Filed Date: 2/5/2014
Status: Precedential
Modified Date: 11/1/2024
Appeal by the defendant from a judgment of the County Court, Nassau County (Donnino, J.), rendered January 26, 2012, convicting him of attempted murder in the second degree, attempted assault in the first degree, strangulation in the second
Ordered that the judgment is affirmed.
Contrary to the defendant’s contention, there is no basis to disturb the hearing court’s determination that a statement he gave to a detective was voluntarily made after he knowingly, voluntarily, and intelligently waived his Miranda rights (see Miranda v Arizona, 384 US 436 [1966]).
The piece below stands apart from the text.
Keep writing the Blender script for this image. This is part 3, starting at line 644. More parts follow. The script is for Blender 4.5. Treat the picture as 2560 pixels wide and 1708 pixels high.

The evidence at the suppression hearing does not support the defendant’s contention that he was “ ‘intoxicated to the degree of mania, or of being unable to understand the meaning of his statements’ ” (People v Shields, 295 AD2d 374, 374 [2002], quoting People v Schompert, 19 NY2d 300, 305 [1967], cert denied 389 US 874 [1967]). The fact that the defendant was moved from one floor of the police station to another and there was a 30-minute hiatus between the time the Miranda warnings were administered and the time the defendant made the statement did not render the statement involuntary or the warnings ineffective (see People v Tobias, 273 AD2d 925 [2000]; People v James, 271 AD2d 456 [2000]).
Suppression of two statements the defendant made to a police officer before Miranda warnings were administered was properly denied, as those statements were not the product of express questioning or its functional equivalent (see Rhode Island v Innis, 446 US 291 [1980]; People v Latimer, 75 AD3d 562 [2010]).
The defendant was not deprived of the effective assistance of counsel (see People v Caban, 5 NY3d 143, 152 [2005]). Skelos, J.E, Dickerson, Chambers and Miller, JJ., concur.